EYVAH FÜZELER GELİYORMUŞ! ''Füzeler geliyor'' dedi, doların hızı füzeyi aştı. Savaştan kazanç sağlaycağını zannedenler, savaşın füzede durduğu gibi durmadığını, gelip senin koltuğunu bile vurabileceğini hesaplamadı.

EYVAH FÜZELER GELİYORMUŞ!

''Füzeler geliyor'' dedi, doların hızı füzeyi aştı. Savaştan kazanç sağlaycağını zannedenler, savaşın füzede durduğu gibi durmadığını, gelip senin koltuğunu bile vurabileceğini hesaplamadı. Hangi emperyaliste kul olacağını şaşıp kaldı. Hiç bir savaşın kazanan taşeronu olmamıştır. İnşaat işlerinde de öyle Müteahhit taşeronun  alacağının üstüne yatar genellikle.

Dünyanın dışından bakan biri şu anki durumu izlese ergen çocuklar gibi köşelere saklanıp birbiriyle ''dıjıvv dıjıvvv!''diye savaş oyunu oynayan çocukları görür (gerçi  oyunda ölen yaralanan ve işgal edilen yerler yoktur)  Savaşı çıkaran sanki her şeyden bağımsız kendi kafasına göre, ergen aklından kurtulamamış biraz da  deli biri  gibi algısı yaratılıyor.  Adam ne diyor ''hazır ol Rusya füzeler geliyor!'' Füzeler sanki kuş, uçup sonra dağa konacak?  Trump denen adam gökten zembille inmedi. ABD derin devleti ne zaman  ve hangi koşullara göre başkan seçeceğini bilir. Eğer o dönemin koşullarında ırkçılığın artık ekonomisine zarar verdiğini düşünüyorsa Siyahi başkan hazırlar.

Rusya'nın ise kendine has cografik koşulları ve kültürünün getirdiği soğuk ve kurnaz yüzü şımarık züppe ABD'ye göre biraz daha farklı olsa da, niyet ortak. Sonuçta farklı davranışları emperyal arzularını değiştirmiyor.Kapitalizmin içine düştüğü buhrandan çıkış yolları aradığı günümüzde emperyal hevesleri devreye sokması gerekiyorsa  ırkçı, cinsiyetçi deli despot birini başkanlığa hazırlaması da gayet doğaldır.

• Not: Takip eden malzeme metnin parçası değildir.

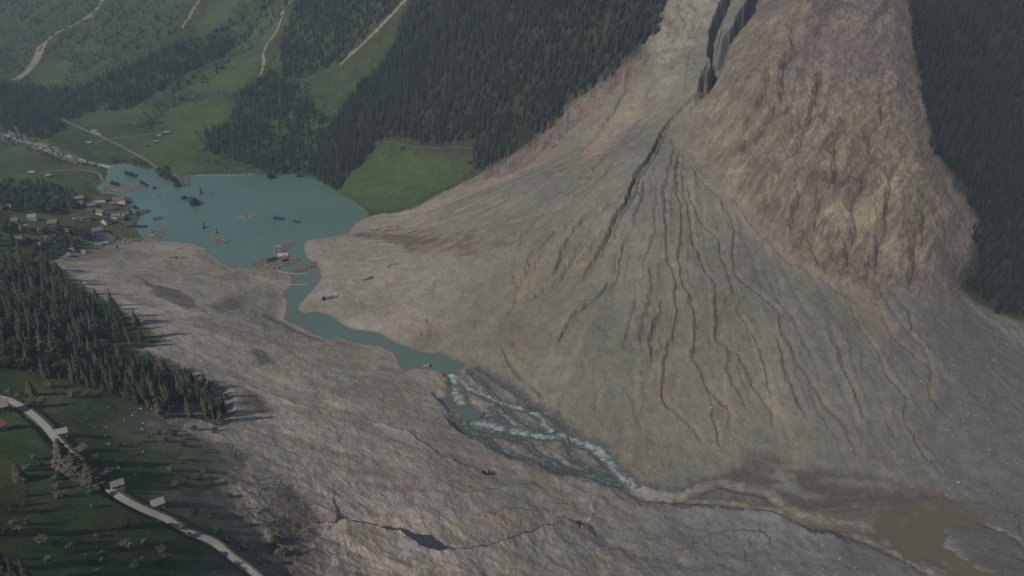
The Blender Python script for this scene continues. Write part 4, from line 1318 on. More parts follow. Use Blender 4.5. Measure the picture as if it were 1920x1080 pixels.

Ortadoğu'da olanların adını ''vekalet savaşları'' koymuşlar.  Ne fark eder, falanca yıkım ve yapım işini  yapan BOM  A.Ş,  ha taşeron firmaya yaptırmış, ha kendi bünyesinde işçi çalıştırmış.  Her, yıkıcı işgalci emperyalistin de  bir veya birkaç taşeronu var.  Düşük maliyetli, kendi askerinden çok gönüllü yamyamları savaşlarda kullanmaları, kısacası maşa varken niye elimi yakayım yaklaşımı ile kendileri hesabına vekaleten savaşacak gönüllü devletlerin  veya grupları devreye sokmaktalar. Burada Kürtler için ''emperyalizmin işbirlikçileri'' diyenlerin vekalet savaşı ile bağımsızlık  savaşını aynı kefeye koymaları yanlışlığının  altını çizmeden geçmek istemiyorum.

İnsanlık tarihi boyunca süregelen savaşlar çağlara ve ekonomik koşullara göre farklılık gösterse de kökünde işgal, kıyım yıkım var. Eski zamanlardan beri işgal ve ganimet için verilen savaşların taktikleri farklı olsa da özü her çağda birbirine benzerdir. İçinde bulunduğumuz kapitalizmin teknolojik devrimleri ile boyut ve şekil değiştiren savaşlar, bazen açık işgalle bazen, gizli işgalle bazen vekaletlerle kapitalizmin  her bunalım döneminde, emperyalizmin başvurduğu bir yöntemdir. Meydanlarda başlayan savaşların belli ahlaki kuralları vardı, emperyalizm strateji ve taktik değiştirerek, daha kaotik, kaypak ve sadece insanı değil, doğanın da tahrip edildiği, kimyasal, biyolojik, elektronik silahlar ile dünyayı tehdit etmektedir.

Savaşın kazananı olmaz denir. Kısa vadede savaşın kazananları olur elbette, yağmacılar, talancılar, vurgunculardır. Uzun vadede, yani içine doğduğumuz tek dünyanın sonunun getirilmesi konusunda haklıdır. Savaşın  kaybedenleri, masum ve savunmasız insanların ölümleri, yurtlarından edilmeleri, savaş esirleri, tecavüzlere uğrayan kadınlar, savaşın yarattığı travmalara maruz kalanlardır.